_Do this_
Extract the lines that hold the string "from".
+++
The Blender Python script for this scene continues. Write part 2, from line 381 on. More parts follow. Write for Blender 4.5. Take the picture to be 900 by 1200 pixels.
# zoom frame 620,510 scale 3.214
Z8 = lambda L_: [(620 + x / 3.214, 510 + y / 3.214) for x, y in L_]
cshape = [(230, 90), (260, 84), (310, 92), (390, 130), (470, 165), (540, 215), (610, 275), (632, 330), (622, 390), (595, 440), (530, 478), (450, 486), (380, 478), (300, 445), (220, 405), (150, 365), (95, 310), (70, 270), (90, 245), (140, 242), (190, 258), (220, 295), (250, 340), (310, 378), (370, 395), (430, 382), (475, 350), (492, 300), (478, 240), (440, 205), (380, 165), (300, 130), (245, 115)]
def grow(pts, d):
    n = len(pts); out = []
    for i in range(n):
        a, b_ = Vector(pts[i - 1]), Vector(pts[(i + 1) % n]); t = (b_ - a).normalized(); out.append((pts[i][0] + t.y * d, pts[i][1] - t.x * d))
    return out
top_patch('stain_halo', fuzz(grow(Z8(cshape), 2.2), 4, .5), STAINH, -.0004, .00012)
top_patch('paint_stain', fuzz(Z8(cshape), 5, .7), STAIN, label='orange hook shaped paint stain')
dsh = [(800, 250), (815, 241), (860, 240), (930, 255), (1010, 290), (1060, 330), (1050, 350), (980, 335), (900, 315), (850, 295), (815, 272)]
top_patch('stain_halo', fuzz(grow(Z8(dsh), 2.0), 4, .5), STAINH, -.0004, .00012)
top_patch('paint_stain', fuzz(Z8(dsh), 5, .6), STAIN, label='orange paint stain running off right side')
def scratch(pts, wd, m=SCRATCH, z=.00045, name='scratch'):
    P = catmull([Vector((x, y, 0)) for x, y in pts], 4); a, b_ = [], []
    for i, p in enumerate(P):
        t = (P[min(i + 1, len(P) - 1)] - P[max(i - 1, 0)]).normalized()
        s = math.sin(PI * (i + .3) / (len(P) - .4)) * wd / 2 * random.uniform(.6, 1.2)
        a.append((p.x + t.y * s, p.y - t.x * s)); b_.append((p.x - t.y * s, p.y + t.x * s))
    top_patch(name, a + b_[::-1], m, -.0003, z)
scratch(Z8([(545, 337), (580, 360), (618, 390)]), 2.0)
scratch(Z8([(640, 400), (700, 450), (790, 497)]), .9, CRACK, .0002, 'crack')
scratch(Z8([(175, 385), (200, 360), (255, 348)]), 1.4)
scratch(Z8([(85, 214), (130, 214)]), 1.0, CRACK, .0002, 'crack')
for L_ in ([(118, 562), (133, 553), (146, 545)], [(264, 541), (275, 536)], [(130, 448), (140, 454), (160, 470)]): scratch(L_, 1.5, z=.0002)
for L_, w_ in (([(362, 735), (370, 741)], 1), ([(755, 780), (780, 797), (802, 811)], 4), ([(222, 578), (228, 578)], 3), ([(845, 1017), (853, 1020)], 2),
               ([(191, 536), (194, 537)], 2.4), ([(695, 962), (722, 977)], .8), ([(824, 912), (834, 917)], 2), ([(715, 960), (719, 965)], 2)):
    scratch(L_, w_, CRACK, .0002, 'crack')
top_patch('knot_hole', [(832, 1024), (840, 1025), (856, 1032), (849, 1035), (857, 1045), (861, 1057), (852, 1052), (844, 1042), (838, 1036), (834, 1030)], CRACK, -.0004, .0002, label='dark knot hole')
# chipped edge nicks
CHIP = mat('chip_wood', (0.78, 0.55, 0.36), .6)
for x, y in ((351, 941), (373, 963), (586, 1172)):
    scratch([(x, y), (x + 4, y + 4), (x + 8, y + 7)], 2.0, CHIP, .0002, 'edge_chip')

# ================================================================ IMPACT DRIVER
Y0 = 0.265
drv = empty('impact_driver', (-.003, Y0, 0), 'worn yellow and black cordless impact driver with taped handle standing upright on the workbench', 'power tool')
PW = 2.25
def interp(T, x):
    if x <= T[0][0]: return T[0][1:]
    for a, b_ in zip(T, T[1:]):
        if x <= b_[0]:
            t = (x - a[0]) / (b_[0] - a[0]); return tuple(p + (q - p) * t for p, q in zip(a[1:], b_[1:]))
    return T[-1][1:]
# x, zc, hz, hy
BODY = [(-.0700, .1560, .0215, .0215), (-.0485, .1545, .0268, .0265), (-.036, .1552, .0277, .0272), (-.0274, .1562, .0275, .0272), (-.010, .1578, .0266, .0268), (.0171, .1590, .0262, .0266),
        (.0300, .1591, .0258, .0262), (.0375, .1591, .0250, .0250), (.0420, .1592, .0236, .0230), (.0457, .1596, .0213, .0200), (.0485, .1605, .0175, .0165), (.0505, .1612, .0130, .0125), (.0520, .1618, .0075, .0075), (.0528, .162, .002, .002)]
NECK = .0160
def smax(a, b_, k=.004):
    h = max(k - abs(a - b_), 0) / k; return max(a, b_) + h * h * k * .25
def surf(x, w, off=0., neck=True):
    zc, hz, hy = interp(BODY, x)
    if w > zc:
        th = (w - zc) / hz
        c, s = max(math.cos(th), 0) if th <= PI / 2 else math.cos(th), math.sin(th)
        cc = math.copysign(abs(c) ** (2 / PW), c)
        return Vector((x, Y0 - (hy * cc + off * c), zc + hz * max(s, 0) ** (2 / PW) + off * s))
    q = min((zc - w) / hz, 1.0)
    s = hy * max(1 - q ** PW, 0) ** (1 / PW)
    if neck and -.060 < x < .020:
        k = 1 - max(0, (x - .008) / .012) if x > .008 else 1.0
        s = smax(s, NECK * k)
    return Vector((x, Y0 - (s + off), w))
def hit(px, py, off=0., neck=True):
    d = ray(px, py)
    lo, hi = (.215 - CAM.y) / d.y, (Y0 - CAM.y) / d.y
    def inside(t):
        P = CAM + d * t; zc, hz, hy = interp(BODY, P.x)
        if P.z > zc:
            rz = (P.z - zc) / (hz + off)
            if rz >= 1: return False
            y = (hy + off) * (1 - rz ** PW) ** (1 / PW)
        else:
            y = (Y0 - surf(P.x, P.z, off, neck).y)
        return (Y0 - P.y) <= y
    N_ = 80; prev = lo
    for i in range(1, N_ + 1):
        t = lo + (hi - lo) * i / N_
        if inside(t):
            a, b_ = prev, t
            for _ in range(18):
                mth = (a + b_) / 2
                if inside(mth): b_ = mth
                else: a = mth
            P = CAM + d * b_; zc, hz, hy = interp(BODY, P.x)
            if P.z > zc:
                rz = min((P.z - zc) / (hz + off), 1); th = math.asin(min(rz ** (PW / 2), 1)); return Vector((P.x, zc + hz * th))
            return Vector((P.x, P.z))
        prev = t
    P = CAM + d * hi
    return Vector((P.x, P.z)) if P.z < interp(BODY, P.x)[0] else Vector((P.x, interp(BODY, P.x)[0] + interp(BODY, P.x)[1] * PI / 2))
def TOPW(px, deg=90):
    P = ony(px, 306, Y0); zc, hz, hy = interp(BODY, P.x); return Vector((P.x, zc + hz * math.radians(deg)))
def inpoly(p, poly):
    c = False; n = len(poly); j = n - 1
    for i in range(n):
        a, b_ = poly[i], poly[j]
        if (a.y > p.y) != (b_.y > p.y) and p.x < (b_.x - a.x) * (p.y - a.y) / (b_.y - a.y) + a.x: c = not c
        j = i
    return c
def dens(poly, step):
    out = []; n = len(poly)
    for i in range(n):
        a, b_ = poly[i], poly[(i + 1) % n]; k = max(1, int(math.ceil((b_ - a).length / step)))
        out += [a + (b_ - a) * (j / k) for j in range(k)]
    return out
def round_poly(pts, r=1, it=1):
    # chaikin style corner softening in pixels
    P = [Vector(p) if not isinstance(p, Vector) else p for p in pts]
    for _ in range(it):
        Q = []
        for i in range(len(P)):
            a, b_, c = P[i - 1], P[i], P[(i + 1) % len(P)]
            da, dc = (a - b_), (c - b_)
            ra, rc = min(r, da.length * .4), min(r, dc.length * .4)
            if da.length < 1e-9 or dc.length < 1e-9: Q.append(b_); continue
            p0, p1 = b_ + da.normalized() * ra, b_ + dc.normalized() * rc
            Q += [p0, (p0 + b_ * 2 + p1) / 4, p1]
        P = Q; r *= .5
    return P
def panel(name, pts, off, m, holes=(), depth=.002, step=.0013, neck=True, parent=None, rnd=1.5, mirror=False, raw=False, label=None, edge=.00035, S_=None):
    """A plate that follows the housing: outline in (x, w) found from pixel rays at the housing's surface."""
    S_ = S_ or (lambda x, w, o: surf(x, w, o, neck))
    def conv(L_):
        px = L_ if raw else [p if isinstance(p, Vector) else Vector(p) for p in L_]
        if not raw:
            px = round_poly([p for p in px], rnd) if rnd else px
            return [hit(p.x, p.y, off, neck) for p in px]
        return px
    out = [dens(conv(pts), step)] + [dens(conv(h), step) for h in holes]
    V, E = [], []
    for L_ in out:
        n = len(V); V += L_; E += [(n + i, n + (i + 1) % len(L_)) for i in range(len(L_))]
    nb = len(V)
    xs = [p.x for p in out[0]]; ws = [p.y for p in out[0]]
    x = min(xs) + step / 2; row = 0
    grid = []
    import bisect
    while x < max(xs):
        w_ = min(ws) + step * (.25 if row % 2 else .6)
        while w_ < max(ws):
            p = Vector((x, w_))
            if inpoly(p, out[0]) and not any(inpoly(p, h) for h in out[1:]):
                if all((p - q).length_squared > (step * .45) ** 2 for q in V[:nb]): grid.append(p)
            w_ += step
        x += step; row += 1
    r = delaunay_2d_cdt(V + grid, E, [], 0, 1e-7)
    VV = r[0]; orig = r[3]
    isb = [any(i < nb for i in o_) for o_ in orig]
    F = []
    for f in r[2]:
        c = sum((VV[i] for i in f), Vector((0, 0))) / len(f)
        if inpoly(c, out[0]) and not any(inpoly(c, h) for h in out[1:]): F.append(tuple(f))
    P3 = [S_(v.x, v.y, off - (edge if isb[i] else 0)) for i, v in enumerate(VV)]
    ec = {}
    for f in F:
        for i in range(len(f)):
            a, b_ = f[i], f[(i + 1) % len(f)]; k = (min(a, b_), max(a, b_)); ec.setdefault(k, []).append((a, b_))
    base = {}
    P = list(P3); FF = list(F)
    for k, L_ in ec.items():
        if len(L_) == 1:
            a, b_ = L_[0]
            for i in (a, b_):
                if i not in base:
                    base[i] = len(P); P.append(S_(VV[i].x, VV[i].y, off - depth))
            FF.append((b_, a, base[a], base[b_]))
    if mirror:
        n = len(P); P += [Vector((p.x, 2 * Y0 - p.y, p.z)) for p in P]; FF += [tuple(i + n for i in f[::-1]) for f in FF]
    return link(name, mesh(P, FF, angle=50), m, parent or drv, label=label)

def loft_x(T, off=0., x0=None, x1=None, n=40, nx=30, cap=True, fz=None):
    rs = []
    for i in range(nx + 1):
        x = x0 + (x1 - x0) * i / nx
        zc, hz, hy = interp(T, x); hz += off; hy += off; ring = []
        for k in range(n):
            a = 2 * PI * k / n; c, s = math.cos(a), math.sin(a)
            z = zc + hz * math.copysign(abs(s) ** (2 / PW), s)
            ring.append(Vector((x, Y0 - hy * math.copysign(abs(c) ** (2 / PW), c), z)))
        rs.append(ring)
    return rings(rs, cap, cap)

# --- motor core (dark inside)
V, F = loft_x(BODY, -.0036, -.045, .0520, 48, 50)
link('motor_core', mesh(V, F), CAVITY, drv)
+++
_Correct result_
The Blender Python script for this scene continues. Write part 2, from line 381 on. More parts follow. Write for Blender 4.5. Take the picture to be 900 by 1200 pixels.
    """A plate that follows the housing: outline in (x, w) found from pixel rays at the housing's surface."""